The Sleeping Man's Library
foundThe Sleeping Man's Library
A book — and the name of the room full of books it was found in — beyond a second barred door in The Night Floors (Session 6). The Sleeping Man's Library, by Lewis Lamb, a work of fiction, 1941. Elias stopped to skim it.
Contents
The story of a hobo who eats books for food. Among the books the hobo eats is one about the last dream Jeremy — the player had.
Every book in the room is the same book. The entire library is The Sleeping Man's Library, repeated (Session 6).
One Book, Endlessly
The library isn't a collection — it's a **single text multiplied to fill a room.** And that text contains the **player's own dream.** Whatever authors the night floors has written **one story**, over and over, and shelved it as a library; the "sleeping man" may be reading (or dreaming) the same book without end.

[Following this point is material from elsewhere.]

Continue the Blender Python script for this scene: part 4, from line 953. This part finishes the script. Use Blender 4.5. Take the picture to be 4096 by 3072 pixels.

Cf. David, found at an **empty typewriter** in the next room.
The Seam Reaches the Player
Until now the bleed ran **character → actor** (The Actor-Character Seam): the script named the investigators, Cory the actor half-remembered scenes. This is a **third layer**: a 1941 novel, inside the night floors, contains **the real player's actual last dream.** Not Elias, not Cory — **Jeremy**, at the table. The fiction has reached out past the fiction. See The Actor-Character Seam.
The Library *Is* the Building
A story about **a man who consumes books** — where each book is a life or a dream — inside a room called **The Sleeping Man's Library**, in a building whose **tenants sleep** while their minds go "upstairs" (Michelle Vanatz, Thomas Manuel). The night floors may be exactly this: a **sleeping man's library**, and its residents (and now the crew's dreams) the **books being eaten.** Consumption-by-reading is the same mechanism as *The King in Yellow* "opening" its readers.
Details to Hold
- **Lewis Lamb** — the author. *Lamb* (sacrifice); *Lewis* also the name of tenant Lewis Post. Names do work in this case.
- **1941** — WW2-era, matching the field radio and the gas-masked gunmen; predates the Lundine deaths (1950–52).
Open Questions
- Who is the sleeping man whose library this is?
- If the crew's dreams are books here, what happens when one is read — or eaten?
- Are the other books in the room the dreams/lives of the other players, the tenants, Abigail Wright?